MK beralasan pembuatan norma baru dalam hukum merupakan wewenang legislatif, bukan yudikatif.
Mahkamah Konstitusi (MK) menolak permohonan uji materi Pasal 284 ayat (1), ayat (2), ayat (3), ayat (4), ayat (5), Pasal 285 dan Pasal 292 KUHP. Dalam putusannya, MK menganggap para pemohon meminta zina, sebagaimana diatur dalam Pasal 284 KUHP, akan mencakup seluruh perbuatan persetubuhan antara laki-laki dan perempuan yang tidak terikat dalam suatu ikatan perkawinan yang sah.
Selanjutnya pemerkosaan, sebagaimana diatur dalam Pasal 285 KUHP, akan mencakup semua kekerasan atau ancaman kekerasan untuk bersetubuh, baik yang dilakukan oleh laki-laki terhadap perempuan maupun yang dilakukan oleh perempuan terhadap laki-laki. Lalu perbuatan cabul, sebagaimana diatur dalam Pasal 292 KUHP, akan mencakup setiap perbuatan cabul oleh setiap orang dengan orang dari jenis kelamin yang sama, bukan hanya terhadap anak di bawah umur.
Karena itu, MK menyebut secara substansial, Profesor Euis Sunarti Cs bukan lagi sekadar memohon kepada Mahkamah untuk memberi pemaknaan tertentu terhadap norma undang-undang yang dimohonkan. Bahkan bukan pula sekadar memperluas pengertian yang terkandung dalam norma undang-undang yang dimohonkan pengujian itu, melainkan benar-benar merumuskan tindak pidana baru.

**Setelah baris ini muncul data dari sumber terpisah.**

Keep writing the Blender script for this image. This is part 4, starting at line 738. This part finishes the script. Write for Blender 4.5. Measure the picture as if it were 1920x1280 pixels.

“Sesuatu yang hanya pembentuk undang-undang yang berwenang melakukannya,” tulis pertimbangan putusan MK bernomor 46/PUU-XIV/2016.
Selain itu, MK menyebut argumentasi bahwa proses pembentukan undang-undang memakan waktu lama, tidak dapat dijadikan alasan pembenar untuk mengambil-alih wewenang pembentuk undang-undang. Meski demikian, dari lima hakim konstitusi, terdapat satu yang berbeda pendapat (dissenting opinion), yakni hakim Aswanto.